WRITTEN PROBLEM
Locate, in the data below, the line that contains "Model this scene" and the line that contains "C = sc.collection"; reproduce exactly those two lines and every line between them, nothing more.

Scene script records
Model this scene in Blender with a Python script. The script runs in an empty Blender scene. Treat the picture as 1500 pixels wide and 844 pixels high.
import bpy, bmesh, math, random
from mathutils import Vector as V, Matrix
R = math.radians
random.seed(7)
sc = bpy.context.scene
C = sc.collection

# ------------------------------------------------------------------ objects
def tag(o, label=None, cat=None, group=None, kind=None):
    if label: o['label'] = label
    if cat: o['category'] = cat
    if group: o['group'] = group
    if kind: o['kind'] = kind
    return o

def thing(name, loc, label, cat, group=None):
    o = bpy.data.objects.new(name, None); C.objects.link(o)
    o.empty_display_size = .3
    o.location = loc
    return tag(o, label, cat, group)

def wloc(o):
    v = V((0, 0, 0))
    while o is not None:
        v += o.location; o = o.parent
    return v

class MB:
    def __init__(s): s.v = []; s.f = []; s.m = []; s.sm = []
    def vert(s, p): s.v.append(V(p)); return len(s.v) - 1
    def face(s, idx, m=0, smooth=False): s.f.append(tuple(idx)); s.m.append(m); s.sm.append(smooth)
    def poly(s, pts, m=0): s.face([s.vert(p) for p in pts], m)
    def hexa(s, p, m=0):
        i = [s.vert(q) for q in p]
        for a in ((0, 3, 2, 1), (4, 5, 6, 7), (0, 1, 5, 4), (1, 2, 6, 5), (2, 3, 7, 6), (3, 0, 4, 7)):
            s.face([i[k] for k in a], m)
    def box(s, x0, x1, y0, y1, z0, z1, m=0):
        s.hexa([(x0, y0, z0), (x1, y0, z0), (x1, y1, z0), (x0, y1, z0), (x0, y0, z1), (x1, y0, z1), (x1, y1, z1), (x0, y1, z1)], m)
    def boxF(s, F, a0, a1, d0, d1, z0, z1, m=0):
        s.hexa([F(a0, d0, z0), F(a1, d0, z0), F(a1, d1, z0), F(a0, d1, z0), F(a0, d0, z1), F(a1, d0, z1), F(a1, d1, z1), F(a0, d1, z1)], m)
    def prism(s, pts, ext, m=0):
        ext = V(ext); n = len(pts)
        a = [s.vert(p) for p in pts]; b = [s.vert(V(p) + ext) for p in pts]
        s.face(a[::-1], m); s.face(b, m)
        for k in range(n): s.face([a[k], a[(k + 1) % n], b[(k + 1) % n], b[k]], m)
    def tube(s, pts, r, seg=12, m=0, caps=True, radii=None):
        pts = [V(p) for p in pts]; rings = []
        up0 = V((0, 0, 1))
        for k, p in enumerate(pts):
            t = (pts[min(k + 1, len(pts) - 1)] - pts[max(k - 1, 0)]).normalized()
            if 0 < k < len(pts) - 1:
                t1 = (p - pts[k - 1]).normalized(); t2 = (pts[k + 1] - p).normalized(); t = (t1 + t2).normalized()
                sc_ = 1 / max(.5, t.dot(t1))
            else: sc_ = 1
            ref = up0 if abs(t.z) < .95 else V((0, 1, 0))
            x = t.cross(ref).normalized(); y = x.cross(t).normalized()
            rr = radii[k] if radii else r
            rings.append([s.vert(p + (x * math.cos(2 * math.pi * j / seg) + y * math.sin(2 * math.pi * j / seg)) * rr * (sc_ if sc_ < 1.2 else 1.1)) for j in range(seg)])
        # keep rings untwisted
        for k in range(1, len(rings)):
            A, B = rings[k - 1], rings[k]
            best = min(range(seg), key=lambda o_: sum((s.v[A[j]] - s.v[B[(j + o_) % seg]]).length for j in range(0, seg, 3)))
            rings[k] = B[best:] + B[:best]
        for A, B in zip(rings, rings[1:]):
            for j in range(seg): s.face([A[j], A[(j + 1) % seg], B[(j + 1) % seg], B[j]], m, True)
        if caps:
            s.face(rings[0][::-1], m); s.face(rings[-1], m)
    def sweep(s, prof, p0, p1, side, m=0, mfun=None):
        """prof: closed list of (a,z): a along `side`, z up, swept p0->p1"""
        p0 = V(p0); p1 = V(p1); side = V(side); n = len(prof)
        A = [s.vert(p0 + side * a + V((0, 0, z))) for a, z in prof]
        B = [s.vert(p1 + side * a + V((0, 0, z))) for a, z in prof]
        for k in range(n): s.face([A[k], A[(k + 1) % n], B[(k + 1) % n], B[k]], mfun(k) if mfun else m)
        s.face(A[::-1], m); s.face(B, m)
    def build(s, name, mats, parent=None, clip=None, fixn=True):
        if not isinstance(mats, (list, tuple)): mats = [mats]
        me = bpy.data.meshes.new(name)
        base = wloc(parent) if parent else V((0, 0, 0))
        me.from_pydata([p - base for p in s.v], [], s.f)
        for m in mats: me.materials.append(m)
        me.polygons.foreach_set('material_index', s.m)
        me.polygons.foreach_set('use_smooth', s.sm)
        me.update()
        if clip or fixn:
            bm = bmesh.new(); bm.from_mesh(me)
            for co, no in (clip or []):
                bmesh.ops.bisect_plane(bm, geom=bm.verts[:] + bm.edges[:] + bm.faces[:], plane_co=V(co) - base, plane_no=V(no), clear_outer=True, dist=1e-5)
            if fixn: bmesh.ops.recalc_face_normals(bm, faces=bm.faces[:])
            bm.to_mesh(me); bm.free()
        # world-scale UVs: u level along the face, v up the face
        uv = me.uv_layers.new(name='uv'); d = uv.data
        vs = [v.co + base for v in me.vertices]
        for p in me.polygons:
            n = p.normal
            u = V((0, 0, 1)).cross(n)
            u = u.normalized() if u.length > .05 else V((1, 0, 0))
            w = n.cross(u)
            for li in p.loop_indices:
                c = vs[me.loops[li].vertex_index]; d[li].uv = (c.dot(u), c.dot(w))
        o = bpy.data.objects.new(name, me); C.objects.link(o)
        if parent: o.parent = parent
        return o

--

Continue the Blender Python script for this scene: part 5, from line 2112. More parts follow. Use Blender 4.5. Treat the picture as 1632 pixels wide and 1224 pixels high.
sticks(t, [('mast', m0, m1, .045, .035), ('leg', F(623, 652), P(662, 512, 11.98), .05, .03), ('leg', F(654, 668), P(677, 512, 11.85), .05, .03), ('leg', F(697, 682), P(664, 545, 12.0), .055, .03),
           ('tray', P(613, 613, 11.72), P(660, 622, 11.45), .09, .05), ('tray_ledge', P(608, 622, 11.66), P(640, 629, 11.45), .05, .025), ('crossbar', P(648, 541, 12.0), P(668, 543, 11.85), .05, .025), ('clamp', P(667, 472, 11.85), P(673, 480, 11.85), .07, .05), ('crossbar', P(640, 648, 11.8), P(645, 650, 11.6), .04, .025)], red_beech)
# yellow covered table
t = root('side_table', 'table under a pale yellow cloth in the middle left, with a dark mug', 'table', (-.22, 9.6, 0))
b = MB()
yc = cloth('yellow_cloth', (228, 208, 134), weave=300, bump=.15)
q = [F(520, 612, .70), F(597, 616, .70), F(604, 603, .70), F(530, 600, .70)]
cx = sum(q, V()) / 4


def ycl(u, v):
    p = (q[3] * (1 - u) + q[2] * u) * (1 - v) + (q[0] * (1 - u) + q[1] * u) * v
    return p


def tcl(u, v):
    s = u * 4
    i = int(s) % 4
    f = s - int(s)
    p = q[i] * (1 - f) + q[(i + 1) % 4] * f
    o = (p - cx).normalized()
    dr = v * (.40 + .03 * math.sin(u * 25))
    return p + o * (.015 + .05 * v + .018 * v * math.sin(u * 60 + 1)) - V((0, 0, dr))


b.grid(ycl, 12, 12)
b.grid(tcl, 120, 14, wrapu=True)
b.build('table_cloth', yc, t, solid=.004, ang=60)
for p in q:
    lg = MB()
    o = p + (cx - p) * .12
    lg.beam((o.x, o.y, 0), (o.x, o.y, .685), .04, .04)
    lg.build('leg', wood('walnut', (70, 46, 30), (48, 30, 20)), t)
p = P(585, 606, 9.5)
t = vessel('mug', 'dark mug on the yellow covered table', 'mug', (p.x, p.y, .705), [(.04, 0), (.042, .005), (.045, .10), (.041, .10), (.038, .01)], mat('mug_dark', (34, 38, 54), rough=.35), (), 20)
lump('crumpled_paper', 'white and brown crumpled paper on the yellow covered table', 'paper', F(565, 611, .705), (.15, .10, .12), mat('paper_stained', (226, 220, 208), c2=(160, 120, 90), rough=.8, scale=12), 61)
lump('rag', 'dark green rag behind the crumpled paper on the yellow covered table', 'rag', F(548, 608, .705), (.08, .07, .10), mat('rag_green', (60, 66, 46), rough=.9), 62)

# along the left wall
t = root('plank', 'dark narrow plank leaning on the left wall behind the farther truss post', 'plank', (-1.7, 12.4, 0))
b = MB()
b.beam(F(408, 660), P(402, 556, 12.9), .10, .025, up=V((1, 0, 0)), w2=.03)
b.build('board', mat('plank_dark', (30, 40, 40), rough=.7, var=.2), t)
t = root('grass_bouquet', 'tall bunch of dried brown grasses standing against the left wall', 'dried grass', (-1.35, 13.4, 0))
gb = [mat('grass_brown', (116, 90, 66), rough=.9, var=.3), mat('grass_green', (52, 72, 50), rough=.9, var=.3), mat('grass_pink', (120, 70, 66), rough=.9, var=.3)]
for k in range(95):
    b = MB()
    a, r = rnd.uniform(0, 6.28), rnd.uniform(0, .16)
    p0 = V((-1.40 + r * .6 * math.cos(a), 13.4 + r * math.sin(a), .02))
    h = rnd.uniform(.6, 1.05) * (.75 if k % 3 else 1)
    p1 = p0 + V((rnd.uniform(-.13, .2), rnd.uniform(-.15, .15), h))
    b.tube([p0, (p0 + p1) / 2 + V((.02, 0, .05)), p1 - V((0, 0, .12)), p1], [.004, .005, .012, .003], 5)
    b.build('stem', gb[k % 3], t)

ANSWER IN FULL
Model this scene in Blender with a Python script. The script runs in an empty Blender scene. Treat the picture as 1500 pixels wide and 844 pixels high.
import bpy, bmesh, math, random
from mathutils import Vector as V, Matrix
R = math.radians
random.seed(7)
sc = bpy.context.scene
C = sc.collection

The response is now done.